Recensione A.I. intelligenza artificiale (2001)

Il film a cui finalmente assistiamo è uno spettacolo ibrido, pieno di significati e piani di lettura diversi.

Spielberg incontra Kubrick

Il film a cui finalmente assistiamo è uno spettacolo ibrido, pieno di significati e piani di lettura diversi. Da una parte il lato spielberghiano della pellicola affronta le tematiche care al regista di Salvate Il Soldato Ryan: il ritorno verso la propria casa (come nello splendido L'Impero Del Sole), della diversità, del razzismo (qui rappresentato dall'odio degli uomini verso i robot). Dall'altra il film è pervaso da influenze tipicamente kubrickiane: l'amore di David per sua madre esplode dopo una procedura di imprinting, dove i sentimenti di affetto vengono per così dire stampati nei microprocessori del piccolo robot. Una procedura che richiama alla memoria la violenza controllata di Alex in Arancia Meccanica.

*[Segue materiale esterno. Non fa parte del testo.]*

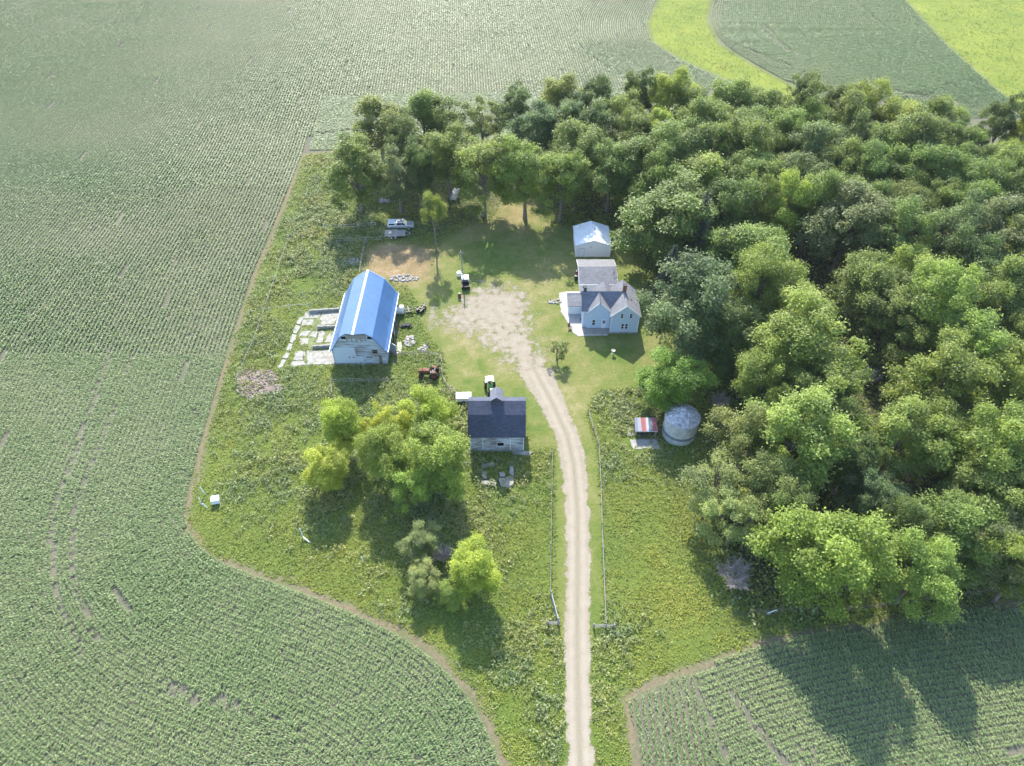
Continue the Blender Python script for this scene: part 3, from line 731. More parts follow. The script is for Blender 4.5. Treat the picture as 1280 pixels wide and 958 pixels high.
tree(591, 708, 33, 'y', 'broad', 'bright yellow young tree standing alone in the south meadow', 8.5, .6, name='young_tree')
tree(527, 680, 24, 'p', 'spray', 'bluish green bush behind the purple-grey dead one', 5.5, .55, name='bush', cat='bush')
tree(530, 722, 22, 'p', 'spray', 'bluish green bush in front of the purple-grey dead one', 5., .55, name='bush', cat='bush')
tree(561, 742, 18, 'b', 'shrub', 'light green low bush at the foot of the bright yellow tree', 4., .55, name='bush', cat='bush')
tree(541, 262, 18, 'b', 'lone', 'lone slender tree with a long bare leaning trunk beside the straw patch', 13.4, .77, name='slender_tree')
tree(697, 437, 16, 'o', 'sparse', 'small sparse fruit tree on the lawn between the driveway and the house', 4.2, .58, name='fruit_tree')
# spruces beside the house
def spruce(px, py, h, rm, label):
    P = G(px, py, h*.5); root = empty('spruce_tree', (P[0], P[1], 0), label, 'tree')
    parts = []
    n = 0
    for lev in np.linspace(.1, .985, 26):
        z = lev*h; rr = rm*(1-lev)**.8 + .15; nb = int(7 + 9*(1-lev))
        for a in np.arange(nb)*2*np.pi/nb + rng.uniform(0, 6):
            L = rr*rng.uniform(.8, 1.15); q = int(10 + 26*L/rm)
            s = rng.uniform(.1, 1, q); sp = rng.normal(0, .16, (q, 3)) * (L*.35)
            C = np.c_[np.cos(a)*L*s, np.sin(a)*L*s, z - .28*L*s**1.5 + .1*L*s] + sp*[1, 1, .4]
            V, Fq = leaves(C, np.tile([0, 0, 1.], (q, 1)), rng.uniform(.3, .6, q), .35, .5)
            parts.append((V, Fq, np.clip(rng.normal(.5, .25, q), 0, 1)))
    V, Fq, t = join(parts)
    o = np_mesh('crown', V, Fq, t, M['needle']); o.parent = root
    MB().tube((0, 0, -.2), (0, 0, h*.97), .28, .03, 8).build('trunk', M['bark'], root, local=True)
spruce(874, 290, 17, 4.2, 'tall grey-green spruce between the huge trees beside the house')
spruce(838, 340, 12, 3.4, 'darker shorter spruce with drooping branches beside the grey garage')
# dead shrubs and bare branches
def dead(px, py, r, h, label, n=260, mat='twig'):
    P = G(px, py, h*.5); root = empty('dead_shrub', (P[0], P[1], 0), label, 'shrub', None)
    mb = MB(); rr = random.Random(int(px)); rm = r / F * depth(P); wood_ = MB(); tips = []
    for j in range(11):
        a = rr.uniform(0, 6.28); q = rm*rr.uniform(.15, .75)
        m_ = np.array([math.cos(a)*q*.4, math.sin(a)*q*.4, h*rr.uniform(.25, .4)]); e = np.array([math.cos(a)*q, math.sin(a)*q, h*rr.uniform(.5, .85)])
        wood_.tube((0, 0, -.1), m_, .08, .05, 5); wood_.tube(m_, e, .05, .025, 5); tips += [(m_, e, a)]
    for q in range(n*2):
        m_, e, a = tips[rr.randrange(len(tips))]; st = m_ + (e - m_)*rr.uniform(.1, 1); a2 = a + rr.gauss(0, 1.3); L = rm*rr.uniform(.12, .42)
        md = st + np.array([math.cos(a2)*L*.6, math.sin(a2)*L*.6, L*rr.uniform(0, .9)]); a3 = a2 + rr.gauss(0, .7)
        mb.tube(st, md, .02, .014, 3); mb.tube(md, md + np.array([math.cos(a3)*L*.5, math.sin(a3)*L*.5, L*rr.uniform(-.1, .7)]), .014, .008, 3)
    wood_.build('stem', M[mat], root, local=True); mb.build('twigs', M[mat], root, local=True)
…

Un film dunque stilisticamente complicato, che fonde due visioni della vita opposte, in cui era difficile trovare una strada che portasse a una certa omogeneità di lettura: strada che Steven Spielberg, sebbene con qualche buca, sembra avere trovato. E' come se Spielberg si fosse trattenuto dal donare alla pellicola una chiave smaccatamente ottimista, presente in quasi tutti i suoi film, e allo stesso tempo avesse messo nella sceneggiatura (da lui firmata, cosa che non succedeva dai tempi di Incontri ravvicinati del terzo tipo) elementi tipicamente alla Stanley Kubrick, limandone però gli aspetti più pessimisti. Il risultato è una zuppa con gli ingredienti dell'uno e dell'altro, molto saporita, toccante, e spesso anche cattiva quanto serve.

Spielberg affronta il film prendendo, in certi casi, le stesse decisioni che avrebbe preso Kubrick (merito di uno studio ossessivo del cinema, di cui il regista di E.T. si è sempre fatto promotore), e in certi altri discostandosi parecchio dalla sua filosofia.

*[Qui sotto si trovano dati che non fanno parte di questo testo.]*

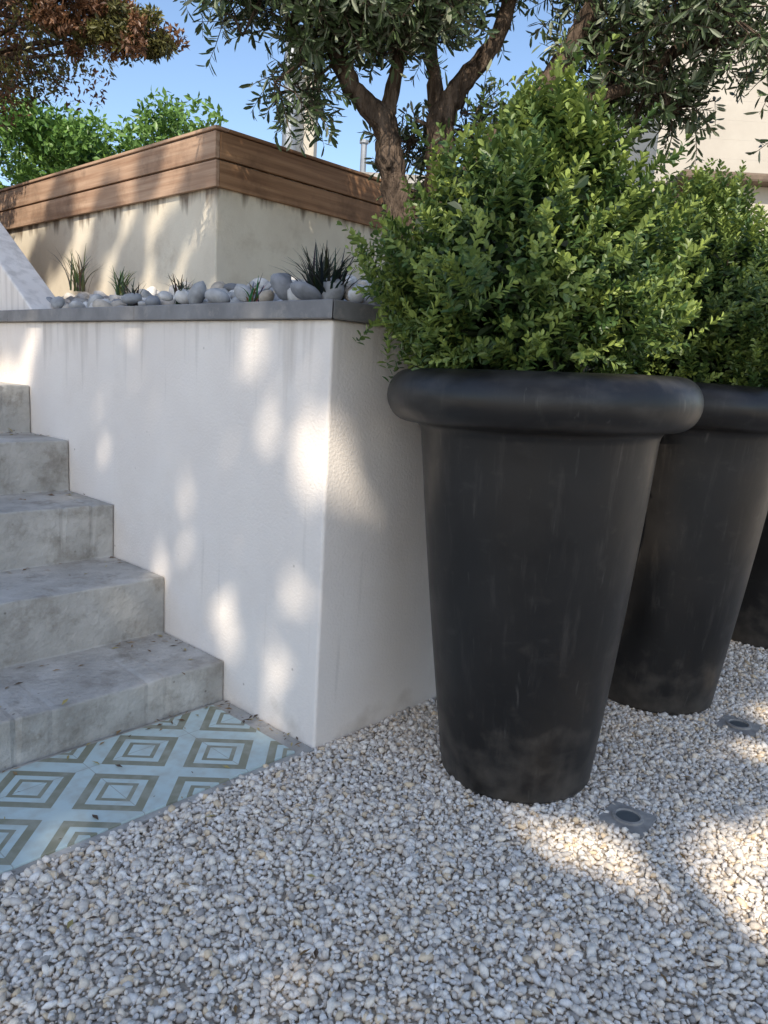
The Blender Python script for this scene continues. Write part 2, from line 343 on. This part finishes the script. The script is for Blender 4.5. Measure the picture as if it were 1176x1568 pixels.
# ---------------- tiles
tl=empty('tiled_landing'); tl.location=loc; tl.rotation_euler=(0,0,TH)
mb=MB(); mb.box(-2.2,-.002,-.006,.402,-.05,.009); o=obj('cement_border',mb.mesh('cement_border',M_conc),tl); bevel(o,.003)
mb=MB(); mb.box(-2.15,-.055,.012,.385,0,.014); o=obj('tiles',mb.mesh('tiles',M_tile),tl); bevel(o,.002)

# ---------------- pots
def lathe(name,prof,mat,seg=128):
    V=[];F=[];k=len(prof)
    for i in range(seg):
        a=2*math.pi*i/seg
        for r,z in prof: V.append((r*math.cos(a),r*math.sin(a),z))
    for i in range(seg):
        j=(i+1)%seg
        for p in range(k-1): F.append([i*k+p,j*k+p,j*k+p+1,i*k+p+1])
    return py_mesh(name,V,F,mat,True)
prof=[(.001,.004),(.178,.004),(.189,.008),(.194,.018),(.1945,.03),(.1955,.034)]
for i in range(1,13): 
    t=i/12; prof.append((.1955+(.283-.1955)*t+.004*math.sin(math.pi*t),.034+(.875-.034)*t))
prof+=[(.2865,.888),(.293,.897),(.308,.902)]
for i in range(1,16):
    t=-90+i*180/16; prof.append((.318+.051*math.cos(math.radians(t)),.964+.061*math.sin(math.radians(t))))
prof+=[(.310,1.027),(.295,1.023),(.283,1.012),(.277,.99),(.273,.93),(.273,.9)]
pot_me=lathe('pot_shell',prof,M_pot)
soil_me=py_mesh('pot_soil',[(0,0,.955)]+[(.274*math.cos(2*math.pi*i/40),.274*math.sin(2*math.pi*i/40),.94) for i in range(40)],[[0,i+1,(i+1)%40+1] for i in range(40)],M_soil)
def bush_mesh():
    ns=1950
    d=unit(ns); d[:,2]=np.where(d[:,2]<-.75,-d[:,2],d[:,2])
    def surf(d):
        lump=1+.11*np.sin(d[:,0]*5+1)*np.cos(d[:,1]*4.3)+.09*np.sin(d[:,2]*9+d[:,0]*6)
        rz=np.where(d[:,2]>0,.42,.30); top=np.clip(d[:,2],0,1); rr=.355*(1-.22*top)
        return np.stack([d[:,0]*rr*lump+.02*top,d[:,1]*rr*lump,.25+d[:,2]*rz*lump],axis=1)
    tip=surf(d); depth=rng.uniform(0,1,ns)**1.1*.42
    ctr=np.array([0.0,0,.25]); tip=tip+(ctr-tip)*depth[:,None]
    sd=nrm(nrm(tip-ctr)*.6+np.array([0,0,.6])+rng.normal(scale=.32,size=(ns,3)))
    ln=rng.uniform(.06,.13,ns)
    big=rng.random(ns)<.21; ln=np.where(big,ln*1.6,ln); tip=tip+sd*np.where(big,rng.uniform(.02,.12,ns),0)[:,None]
    Ps=[];Ds=[];Ns=[];Ls=[];Ws=[];Cs=[]
    K=12; bright=rng.random(ns)
    for k in range(K):
        t=k/(K-1)
        base=tip-sd*(ln*(1-t))[:,None]
        ang=rng.uniform(0,.5,ns)+k*math.pi/2*1.02
        u=nrm(np.cross(sd,np.array([.3,.5,.1]))); w=np.cross(sd,u)
        for sgn in (0,math.pi):
            rad=u*np.cos(ang+sgn)[:,None]+w*np.sin(ang+sgn)[:,None]
            D=nrm(rad*(1.0-.35*t)+sd*(.4+.6*t)+rng.normal(scale=.2,size=(ns,3)))
            Nn=nrm(sd-rad*.4+rng.normal(scale=.25,size=(ns,3)))
            Ps.append(base);Ds.append(D);Ns.append(Nn)
            l=rng.uniform(.018,.027,ns)*(1-.3*max(0,t-.7)/.3); Ls.append(l); Ws.append(l*rng.uniform(.44,.58,ns))
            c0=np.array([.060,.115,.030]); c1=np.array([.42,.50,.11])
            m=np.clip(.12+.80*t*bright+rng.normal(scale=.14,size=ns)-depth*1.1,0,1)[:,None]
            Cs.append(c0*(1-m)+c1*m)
    P=np.concatenate(Ps);D=np.concatenate(Ds);Nn=np.concatenate(Ns);Ln=np.concatenate(Ls);Wd=np.concatenate(Ws);Cc=np.concatenate(Cs)
    ni=3200; di=unit(ni)*rng.uniform(.2,.75,(ni,1))**.6; Pi=np.stack([di[:,0]*.31,di[:,1]*.31,.25+di[:,2]*.32],axis=1)
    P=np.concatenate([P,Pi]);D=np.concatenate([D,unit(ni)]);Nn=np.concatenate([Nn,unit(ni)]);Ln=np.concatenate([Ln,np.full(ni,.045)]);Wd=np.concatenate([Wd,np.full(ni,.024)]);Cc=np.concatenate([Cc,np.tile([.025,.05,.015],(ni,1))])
    ok=P[:,2]>-.06
    P,D,Nn,Ln,Wd,Cc=[x[ok] for x in (P,D,Nn,Ln,Wd,Cc)]
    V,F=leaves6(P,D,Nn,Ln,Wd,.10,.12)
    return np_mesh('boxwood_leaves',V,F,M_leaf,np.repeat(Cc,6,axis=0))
bme=bush_mesh()
sb=MB()
for i in range(14):
    a=i*2.4; r=.1+.15*random.random()
    sb.tube([(.03*math.cos(a),.03*math.sin(a),-.08),(r*.5*math.cos(a),r*.5*math.sin(a),.12),(r*math.cos(a),r*math.sin(a),.4)],[.008,.006,.002],6)
stem_me=sb.mesh('boxwood_stems',M_bark,True)
POTS=[((.382,1.885),-1.3,(-.060,.0),0.2,(1.02,.97)),((.925,2.448),1.0,(-.01,0),1.9,(1.03,.93)),((1.63,3.12),0.2,(0,0),3.9,(1,.95))]
for k,(p,tilt,off,rz,sc) in enumerate(POTS):
    e=empty('plant_pot'); e.location=(p[0],p[1],0); e.rotation_euler=(0,math.radians(tilt),0)
    sh=obj('shell',pot_me,e); sh.rotation_euler=(0,0,k*2.1+.4); obj('soil',soil_me,e)
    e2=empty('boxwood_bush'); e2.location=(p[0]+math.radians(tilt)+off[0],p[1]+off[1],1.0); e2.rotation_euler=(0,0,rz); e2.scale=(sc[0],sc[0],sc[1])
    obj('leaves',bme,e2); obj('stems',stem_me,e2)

# ---------------- in-ground spotlights
M_plate=noise_mat('brushed_plate',(0.24,0.22,0.20),(0.40,0.37,0.33),scale=20,rough=0.6,bump=.2)
M_glass,nt,b=nodes('lamp_glass'); b.inputs['Base Color'].default_value=(.12,.13,.13,1); b.inputs['Roughness'].default_value=.15
for c in SP:
    e=empty('ground_spotlight'); e.location=(c[0],c[1],.001); e.rotation_euler=(0,0,TH+.1)
    V=[];F=[];m=64
    for i in range(m):
        a=2*math.pi*(i+.5)/m; ca,sa=math.cos(a),math.sin(a); q=.054/max(abs(ca),abs(sa))
        V+=[(ca*q,sa*q,0),(ca*q,sa*q,.010),(ca*.036,sa*.036,.011),(ca*.035,sa*.035,.016),(ca*.029,sa*.029,.017),(ca*.027,sa*.027,.011)]
    for i in range(m):
        j=(i+1)%m
        for p in range(5): F.append([i*6+p,j*6+p,j*6+p+1,i*6+p+1])
    obj('plate',py_mesh('plate',V,F,M_plate),e)
    V=[(0,0,.0145)]+[(.0275*math.cos(2*math.pi*i/m),.0275*math.sin(2*math.pi*i/m),.0125) for i in range(m)]
    obj('lens',py_mesh('lens',V,[[0,i+1,(i+1)%m+1] for i in range(m)],M_glass,True),e)

# ---------------- olive tree
ot=empty('olive_tree')
mb=MB()
limbs=[
 ([(.03,3.18,1.05),(.02,3.2,1.45),(.0,3.2,1.60),(-.046,3.2,1.79),(-.085,3.2,1.954),(-.214,3.17,2.07),(-.33,3.12,2.26),(-.5,3.05,2.6),(-.6,3.0,3.0)],[.078,.064,.056,.050,.046,.036,.028,.02,.01]),
 ([(-.085,3.2,1.93),(-.06,3.22,2.1),(-.02,3.2,2.35),(.0,3.2,2.8)],[.036,.028,.022,.012]),
 ([(.17,3.28,1.05),(.165,3.28,1.45),(.15,3.26,1.73),(.13,3.25,1.99),(.19,3.25,2.11),(.32,3.25,2.28),(.42,3.25,2.6),(.5,3.2,3.0)],[.085,.07,.060,.05,.04,.032,.024,.012]),
 ([(.13,3.25,1.97),(.10,3.27,2.15),(.05,3.3,2.4),(.1,3.3,2.9)],[.036,.028,.02,.01]),
 ([(.17,3.24,1.62),(.27,3.18,1.80),(.40,3.12,1.956),(.50,3.12,2.08),(.58,3.12,2.2),(.67,3.12,2.41),(.8,3.1,2.8)],[.05,.045,.04,.038,.036,.032,.018]),
 ([(.42,3.13,1.97),(.6,3.15,2.03),(.84,3.18,2.13),(1.0,3.2,2.27),(1.25,3.2,2.5),(1.5,3.1,2.7)],[.028,.026,.024,.022,.018,.01]),
 ([(1.0,3.2,2.27),(1.2,3.15,2.3),(1.45,3.05,2.32),(1.6,3.0,2.2)],[.014,.011,.008,.005]),
 ([(-.33,3.12,2.26),(-.55,3.05,2.42),(-.8,3.0,2.5),(-1.0,2.95,2.42)],[.016,.012,.008,.004]),
]
LP=[]
for pts,rad in limbs:
    P2=[];R2=[]
    for i in range(len(pts)-1):
        for k in range(8):
            t=k/8; p=[pts[i][j]*(1-t)+pts[i+1][j]*t for j in range(3)]
            r=rad[i]*(1-t)+rad[i+1]*t
            P2.append(tuple(p[j]+random.uniform(-1,1)*r*.10 for j in range(3))); R2.append(r*random.uniform(.93,1.1))
    P2.append(pts[-1]);R2.append(rad[-1]); mb.tube(P2,R2,18,.13); LP+=[(Vector(p),r) for p,r in zip(P2,R2)]
obj('trunks',mb.mesh('trunks',M_bark,True),ot)
blobs=[((-.38,3.05,2.46),(.34,.3,.25),400,.2),((-.06,3.15,2.46),(.32,.3,.25),430,.2),((-.66,3.0,2.42),(.22,.2,.14),70,-.1),((-.92,2.95,2.47),(.2,.2,.10),30,-.2),
 ((-.42,3.1,2.08),(.12,.15,.14),46,-.5),((-.3,3.1,2.26),(.16,.15,.12),90,0),((-.05,3.1,2.24),(.14,.12,.1),80,.1),((.25,3.3,2.54),(.2,.3,.13),90,.1),((.6,3.2,2.6),(.3,.3,.18),160,.1),((.95,3.1,2.42),(.3,.3,.22),220,.1),
 ((1.25,3.0,2.34),(.28,.3,.22),130,-.1),((1.0,3.3,2.12),(.25,.2,.12),100,.1),((1.5,2.95,2.15),(.28,.3,.28),70,-.5),((.74,3.2,2.2),(.2,.2,.14),90,.1),
 ((.3,3.45,1.97),(.16,.15,.16),80,.3),((.02,3.42,1.85),(.12,.12,.18),50,.3),((.58,3.35,1.95),(.2,.15,.12),80,.3),((0,3.2,3.1),(.9,.6,.35),120,0),((1.2,3.2,3.0),(.7,.6,.35),90,0)]
Ps=[];Ds=[];Ns=[];Ls=[];Ws=[];Cs=[]
tw=MB()
for (c,r,nt_,droop) in blobs:
    c=Vector(c); hubs=[]
    for _ in range(max(3,nt_//14)):
        h=Vector([c[i]+random.gauss(0,.5)*r[i] for i in range(3)])
        lp,lr=min(LP,key=lambda q:(q[0]-h).length)
        mid=(lp+h)/2+Vector((random.uniform(-.05,.05),random.uniform(-.05,.05),.04))
        if (h-lp).length<.9: tw.tube([lp,mid,h],[min(.012,lr*.6),.007,.004],6)
        hubs.append(h)
    for _ in range(nt_):
        s=Vector([c[i]+random.uniform(-1,1)*r[i]*.85 for i in range(3)])
        hub=min(hubs,key=lambda q:(q-s).length)
        s=hub.lerp(s,random.uniform(.4,1))
        d=(s-c); d=Vector((d.x/r[0],d.y/r[1],d.z/r[2]))*.6+Vector((random.gauss(0,.5),random.gauss(0,.5),random.gauss(0,.45)+droop+.1)); d.normalize()
        ln=random.uniform(.08,.21); pts=[s]; k=5
        for i in range(k):
            d=(d+Vector((0,0,-.02+droop*.12))+Vector((random.gauss(0,.07),random.gauss(0,.07),random.gauss(0,.05)))).normalized(); pts.append(pts[-1]+d*ln/k)
        tw.tube([hub]+[pts[0],pts[3],pts[5]],[.003,.0025,.0015,.0008],4)
        nl=int(ln/.0105); tone=random.random()
        for q in range(nl):
            t=q/nl*k; i=min(int(t),k-1); p=pts[i].lerp(pts[i+1],t-i); ax=(pts[i+1]-pts[i]).normalized()
            a=random.uniform(0,6.28); u=ax.orthogonal().normalized(); w=ax.cross(u); rd=u*math.cos(a)+w*math.sin(a)
            Ps.append(p); Ds.append(rd*.9+ax*.6); Ns.append(ax*1.0-rd*.5+Vector((random.gauss(0,.5),random.gauss(0,.5),random.gauss(0,.5))))
            l=random.uniform(.038,.062); Ls.append(l); Ws.append(l*.25)
            if random.random()<.22: Cs.append((.28,.31,.21))
            else:
                f=random.uniform(.6,1.3)*(.75+.6*tone); Cs.append((.082*f,.120*f,.047*f))
V,F=leaves6(np.array([tuple(p) for p in Ps]),np.array([tuple(p) for p in Ds]),np.array([tuple(p) for p in Ns]),Ls,Ws,.1,.05)
obj('leaves',np_mesh('olive_leaves',V,F,M_oleaf,np.repeat(np.array(Cs),6,axis=0)),ot)
obj('twigs',tw.mesh('olive_twigs',M_bark),ot)
print('olive leaves',len(Ps))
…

Così come voleva fare il Maestro, Spielberg realizza una versione moderna del Pinocchio di Collodi (con tanto di Grillo Parlante, Lucignolo, Mangiafuoco e Fata Turchina) focalizzando l'obiettivo sia sugli aspetti fiabeschi della vicenda, sia sul contrasto più filosofico tra mecca (meccanici) e orga (organici), erigendo una complessa costruzione visionaria del futuro, uno vero spettacolone per gli occhi (merito anche delle grandiose scenografie di Rick Carter, già prenotato per l'Oscar, e della solita perfezione fotografica del fido Janusz Kaminski).

Due parole, doverose, sugli attori, tutti molto intensi. Si potrebbe lodare Jude Law, giovane attore che interpreta Gigolo Joe, un mecca-sosia di Fred Astaire costruito per il piacere sessuale femminile, una caratterizzazione davvero sorprendente. Andrebbero anche sottolineate le belle prove di Frances O'Connor, la madre adottiva di David, di William Hurt, l'ingnegnere-Geppetto. Ma su tutti svetta il piccolo Haley Joel Osment (già bravissimo ne Il sesto senso), che a soli 13 anni si fa notare, per intensità d'espressione e capacità emotiva, come uno dei migliori attori in circolazione. Una bravura che non viene dalla strada del mestiere, ma da quella più rara del vero e proprio dono di natura.

Detta in poche righe, Steven Spielberg ci regala un film difficile, lungo e dilatato, forse imperfetto nel finale (probabilmente troppo metafisico) ma che ha il pregio di restare dentro, di commuovere, di far riflettere. Una pellicola che splende di cinema dalla prima all'ultima inquadratura, piena di citazioni (da buona parte della cinematografia di Kubrick, a Blade Runner, fino alla letteratura cyberpunk di William Gibson, ecc.), ricca di sfaccettature differenti. Un capolavoro che va assimilato nel tempo, a cui si deve dare modo di entrarci dentro, proiettando questo film tra gli indimenticabili del genere.